2024年1月16日発行

講談社+α新書

 

今年92歳になる評論家の樋口恵子さんと高齢者専門の精神科医、和田秀樹さんの対談です。

 

常々、和田さんが主張していることを樋口さんの鋭いツッコミですっきり理解することができました。

 

 

健康寿命について

「健康寿命」という言葉が注目されるようになったのは2000年代に入ってから。

和田さんによると、厚労省の言う「健康寿命」の定義というのは、「健康上の問題で日常生活が制限されることなく生活できる期間」の平均年齢のことだそうです。

 

この基準があいまいで、実はアンケート調査で決められているとのこと。

 

全国から無作為に選ばれた男女に「あなたは現在、健康上の問題で日常生活に何か影響がありますか」と質問し、「ない」と答えると「健康」、「ある」と答えると「不健康」とみなして算出するのだそうです。

 

「その人の主観」によって、「健康寿命」が決まるというのですから、○○歳までという基準も全然気にしなくていいことがわかります。

 

老い方は千差万別

「個人差が大きいというのは、高齢期の最大の特徴ですね」と、和田さん。

 

10代の人に100メートル走をやってもらうと、タイム差はあっても大体の人は走り切れます。
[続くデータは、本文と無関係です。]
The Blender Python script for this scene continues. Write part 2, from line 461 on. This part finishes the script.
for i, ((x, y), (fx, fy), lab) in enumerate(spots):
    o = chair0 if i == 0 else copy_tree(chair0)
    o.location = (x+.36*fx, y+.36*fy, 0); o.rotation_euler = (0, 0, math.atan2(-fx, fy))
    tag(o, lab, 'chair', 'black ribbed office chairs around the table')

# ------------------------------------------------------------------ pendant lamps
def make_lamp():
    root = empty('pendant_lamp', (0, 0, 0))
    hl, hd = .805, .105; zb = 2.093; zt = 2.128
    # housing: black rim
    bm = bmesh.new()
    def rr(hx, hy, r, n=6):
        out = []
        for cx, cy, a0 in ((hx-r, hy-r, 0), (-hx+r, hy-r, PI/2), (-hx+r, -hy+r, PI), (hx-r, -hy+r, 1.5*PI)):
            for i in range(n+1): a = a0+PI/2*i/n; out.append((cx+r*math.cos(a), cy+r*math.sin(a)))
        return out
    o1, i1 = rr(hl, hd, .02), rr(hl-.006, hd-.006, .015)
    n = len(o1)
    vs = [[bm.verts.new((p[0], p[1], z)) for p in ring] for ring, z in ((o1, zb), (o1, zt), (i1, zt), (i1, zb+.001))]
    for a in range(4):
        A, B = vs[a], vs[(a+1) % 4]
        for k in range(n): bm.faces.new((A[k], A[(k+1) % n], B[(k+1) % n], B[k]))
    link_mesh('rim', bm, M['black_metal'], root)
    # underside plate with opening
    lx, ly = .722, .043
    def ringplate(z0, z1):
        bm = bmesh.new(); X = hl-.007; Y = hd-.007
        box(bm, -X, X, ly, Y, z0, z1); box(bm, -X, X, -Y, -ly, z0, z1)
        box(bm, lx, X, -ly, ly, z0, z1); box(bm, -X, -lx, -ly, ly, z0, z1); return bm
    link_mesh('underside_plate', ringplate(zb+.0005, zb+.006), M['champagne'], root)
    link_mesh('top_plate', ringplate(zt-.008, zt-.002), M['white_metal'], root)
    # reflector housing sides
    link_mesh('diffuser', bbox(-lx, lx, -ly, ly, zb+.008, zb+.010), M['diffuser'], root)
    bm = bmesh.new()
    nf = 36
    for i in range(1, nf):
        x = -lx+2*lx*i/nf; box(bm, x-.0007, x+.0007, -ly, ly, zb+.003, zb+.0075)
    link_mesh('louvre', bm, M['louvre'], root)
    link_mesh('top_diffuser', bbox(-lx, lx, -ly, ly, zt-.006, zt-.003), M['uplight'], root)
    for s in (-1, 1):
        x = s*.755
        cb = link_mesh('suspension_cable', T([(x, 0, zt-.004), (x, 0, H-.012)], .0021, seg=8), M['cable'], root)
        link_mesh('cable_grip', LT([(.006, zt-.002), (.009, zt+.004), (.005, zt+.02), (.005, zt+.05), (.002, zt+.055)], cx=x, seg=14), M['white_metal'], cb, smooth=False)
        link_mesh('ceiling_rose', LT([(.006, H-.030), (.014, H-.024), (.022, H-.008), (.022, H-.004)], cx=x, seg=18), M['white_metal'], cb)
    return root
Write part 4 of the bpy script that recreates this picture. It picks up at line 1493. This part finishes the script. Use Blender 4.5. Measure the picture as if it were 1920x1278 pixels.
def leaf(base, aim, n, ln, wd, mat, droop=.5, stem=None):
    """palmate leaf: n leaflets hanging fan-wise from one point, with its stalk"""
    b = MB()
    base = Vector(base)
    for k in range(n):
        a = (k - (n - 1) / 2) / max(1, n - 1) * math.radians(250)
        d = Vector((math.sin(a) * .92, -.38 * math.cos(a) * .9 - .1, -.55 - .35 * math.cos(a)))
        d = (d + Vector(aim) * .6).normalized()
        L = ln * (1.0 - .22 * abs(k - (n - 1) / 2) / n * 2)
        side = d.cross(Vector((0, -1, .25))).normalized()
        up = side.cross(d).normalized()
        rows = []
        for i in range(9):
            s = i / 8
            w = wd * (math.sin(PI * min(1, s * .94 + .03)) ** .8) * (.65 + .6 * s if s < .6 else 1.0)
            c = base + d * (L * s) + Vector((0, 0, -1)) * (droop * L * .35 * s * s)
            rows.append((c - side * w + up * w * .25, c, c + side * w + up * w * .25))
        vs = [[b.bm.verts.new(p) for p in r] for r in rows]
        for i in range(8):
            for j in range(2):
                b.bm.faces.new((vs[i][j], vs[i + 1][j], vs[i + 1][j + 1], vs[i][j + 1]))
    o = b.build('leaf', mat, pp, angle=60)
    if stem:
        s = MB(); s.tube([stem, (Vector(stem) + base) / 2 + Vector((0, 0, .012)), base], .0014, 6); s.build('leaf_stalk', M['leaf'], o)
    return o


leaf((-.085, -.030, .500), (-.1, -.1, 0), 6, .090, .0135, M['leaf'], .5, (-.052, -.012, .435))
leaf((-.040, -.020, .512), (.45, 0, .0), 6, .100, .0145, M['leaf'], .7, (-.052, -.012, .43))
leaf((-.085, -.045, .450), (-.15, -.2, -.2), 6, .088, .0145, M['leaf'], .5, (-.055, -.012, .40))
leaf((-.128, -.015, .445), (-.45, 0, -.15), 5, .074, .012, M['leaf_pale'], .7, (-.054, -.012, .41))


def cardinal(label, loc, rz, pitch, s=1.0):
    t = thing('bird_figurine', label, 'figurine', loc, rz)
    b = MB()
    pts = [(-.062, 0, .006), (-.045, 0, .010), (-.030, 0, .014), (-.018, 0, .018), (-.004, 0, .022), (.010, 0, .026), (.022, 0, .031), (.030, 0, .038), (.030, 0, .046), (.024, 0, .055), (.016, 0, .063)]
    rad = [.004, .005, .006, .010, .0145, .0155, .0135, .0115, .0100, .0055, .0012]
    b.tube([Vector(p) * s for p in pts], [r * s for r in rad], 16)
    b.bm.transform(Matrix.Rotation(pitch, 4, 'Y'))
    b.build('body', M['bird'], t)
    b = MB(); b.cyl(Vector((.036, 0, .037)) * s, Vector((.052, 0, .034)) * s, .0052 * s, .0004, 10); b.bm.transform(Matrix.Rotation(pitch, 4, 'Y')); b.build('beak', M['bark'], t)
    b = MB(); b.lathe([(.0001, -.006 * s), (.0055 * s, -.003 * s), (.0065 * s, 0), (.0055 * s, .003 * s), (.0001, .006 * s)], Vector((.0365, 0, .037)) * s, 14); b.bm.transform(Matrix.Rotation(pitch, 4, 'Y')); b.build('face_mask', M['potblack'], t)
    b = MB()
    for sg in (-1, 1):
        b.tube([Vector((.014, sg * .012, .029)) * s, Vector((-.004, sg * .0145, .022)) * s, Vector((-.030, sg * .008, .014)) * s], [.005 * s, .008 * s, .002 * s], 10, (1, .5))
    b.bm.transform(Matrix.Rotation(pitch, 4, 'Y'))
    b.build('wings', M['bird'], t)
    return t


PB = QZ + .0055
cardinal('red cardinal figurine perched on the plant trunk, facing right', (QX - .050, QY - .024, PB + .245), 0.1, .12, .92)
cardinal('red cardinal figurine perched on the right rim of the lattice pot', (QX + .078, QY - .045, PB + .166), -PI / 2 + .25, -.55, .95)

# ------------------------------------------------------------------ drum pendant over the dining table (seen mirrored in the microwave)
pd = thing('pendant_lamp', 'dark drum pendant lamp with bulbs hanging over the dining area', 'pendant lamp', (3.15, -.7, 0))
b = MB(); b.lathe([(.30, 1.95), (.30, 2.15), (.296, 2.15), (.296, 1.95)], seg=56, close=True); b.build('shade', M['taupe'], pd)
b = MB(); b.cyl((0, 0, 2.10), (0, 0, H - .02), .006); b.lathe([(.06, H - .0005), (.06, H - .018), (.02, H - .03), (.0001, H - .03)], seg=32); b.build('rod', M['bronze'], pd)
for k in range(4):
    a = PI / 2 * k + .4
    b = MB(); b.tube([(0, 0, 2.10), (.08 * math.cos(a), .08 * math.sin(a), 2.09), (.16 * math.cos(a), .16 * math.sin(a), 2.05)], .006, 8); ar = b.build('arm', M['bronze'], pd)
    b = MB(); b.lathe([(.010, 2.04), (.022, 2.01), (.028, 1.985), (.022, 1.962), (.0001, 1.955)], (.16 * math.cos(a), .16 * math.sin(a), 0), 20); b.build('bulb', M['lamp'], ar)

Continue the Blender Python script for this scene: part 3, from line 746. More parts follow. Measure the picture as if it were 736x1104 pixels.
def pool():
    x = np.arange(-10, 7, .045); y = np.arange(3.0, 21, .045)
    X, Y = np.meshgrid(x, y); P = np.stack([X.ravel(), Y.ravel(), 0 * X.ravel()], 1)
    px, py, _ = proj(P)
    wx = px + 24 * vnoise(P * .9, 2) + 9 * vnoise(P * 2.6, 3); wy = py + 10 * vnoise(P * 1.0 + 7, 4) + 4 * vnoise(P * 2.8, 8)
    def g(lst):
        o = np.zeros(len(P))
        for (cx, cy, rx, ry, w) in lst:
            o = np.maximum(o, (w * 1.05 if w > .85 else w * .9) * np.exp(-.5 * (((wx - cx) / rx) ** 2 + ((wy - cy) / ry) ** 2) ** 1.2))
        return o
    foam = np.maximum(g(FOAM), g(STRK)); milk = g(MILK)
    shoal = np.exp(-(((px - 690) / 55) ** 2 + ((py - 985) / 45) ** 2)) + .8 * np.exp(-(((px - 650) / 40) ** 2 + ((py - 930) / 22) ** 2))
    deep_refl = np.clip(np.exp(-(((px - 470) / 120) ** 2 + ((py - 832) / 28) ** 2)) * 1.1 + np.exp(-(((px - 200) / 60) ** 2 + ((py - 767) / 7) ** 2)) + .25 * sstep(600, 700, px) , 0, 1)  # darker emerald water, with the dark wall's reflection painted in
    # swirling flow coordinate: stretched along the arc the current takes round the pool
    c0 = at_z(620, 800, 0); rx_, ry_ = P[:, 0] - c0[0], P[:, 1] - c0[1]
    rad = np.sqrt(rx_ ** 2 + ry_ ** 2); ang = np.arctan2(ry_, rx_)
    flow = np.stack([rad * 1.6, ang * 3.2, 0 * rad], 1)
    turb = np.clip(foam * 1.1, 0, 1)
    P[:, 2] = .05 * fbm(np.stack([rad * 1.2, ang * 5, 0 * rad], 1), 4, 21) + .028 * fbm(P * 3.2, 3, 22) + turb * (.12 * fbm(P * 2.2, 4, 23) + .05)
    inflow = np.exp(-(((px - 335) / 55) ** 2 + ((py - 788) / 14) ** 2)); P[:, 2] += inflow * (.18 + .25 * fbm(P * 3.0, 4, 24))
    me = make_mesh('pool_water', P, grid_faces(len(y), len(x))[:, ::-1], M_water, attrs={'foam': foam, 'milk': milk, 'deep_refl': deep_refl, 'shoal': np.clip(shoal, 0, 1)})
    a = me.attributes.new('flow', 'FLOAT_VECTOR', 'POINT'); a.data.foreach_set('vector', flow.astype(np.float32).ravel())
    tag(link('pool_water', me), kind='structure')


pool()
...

ところが高齢者になると、マラソンにチャレンジしている人がいるかと思うと、青信号で渡り切れない人もいる。

 

「これほど個人差が出る時期はないというのが高齢期」

これを受けて、「人と比べてもしょうがない」と樋口さん。

 

おっしゃあるとおりです。

 

 

「足腰」や「記憶力」より先に衰えるのは「意欲」

多くの人は、もの忘れをしたり、記憶力の低下が始まって、脳が老化したと心配するものですが、実はそれ以前に前頭葉では老化が進んでいるとのこと。

 

順番としては「覚える意欲」が低下し、その後、「記憶力」が低下するそうです。

 

前頭葉は、意欲のほか、思考、創造、理性などにも関わっていて、この部分が衰えると、感情のコントロールが利かなくなったり、予想外の出来事に対応するのが難しくなったりするのだそうです。

 

和田流・前頭葉の鍛え方

1 ものごとを両面から考える

2 自分の考えを言葉で表現する

3 いつもと違うことにチャレンジする

 

樋口流・意欲を低下させない他力本願作戦

1 人に誘われたら、エイヤッと受ける

2 億劫でも予定を入れる

3 おしゃれで心をウキウキさせる

 

日本はそもそも前頭葉をあまり使わないでも生きていける社会、すなわち「言われたとおりにやるのが優等生」みたいな社会なので、より注意が必要という和田さんの言葉になるほどと思いました。

 

 

 

対話は、高齢者施策にも踏み込みます。

 

若い人がお金がなくて結婚できない、子どもがつくれないなどの話を聞くにつけ、高齢者は優遇され過ぎなのではないかと思っていたのですが、お二人のお話によれば、そんなことはないそうです。

 

高齢者の福祉を削らなくても、若い世代が暮らしやすくなる政策はとれるはず。

 

高齢者を狙った振り込め詐欺や強盗事件の背景には、お年寄りのせいで「割を食っていると感じている若者がいる」との指摘もありました。

 

 

みんないつかは年をとる。

 

 

高齢者の住みやすい社会は、将来に希望を持てる社会でもありますね。

 

 

 

 

おつきあいありがとうございます。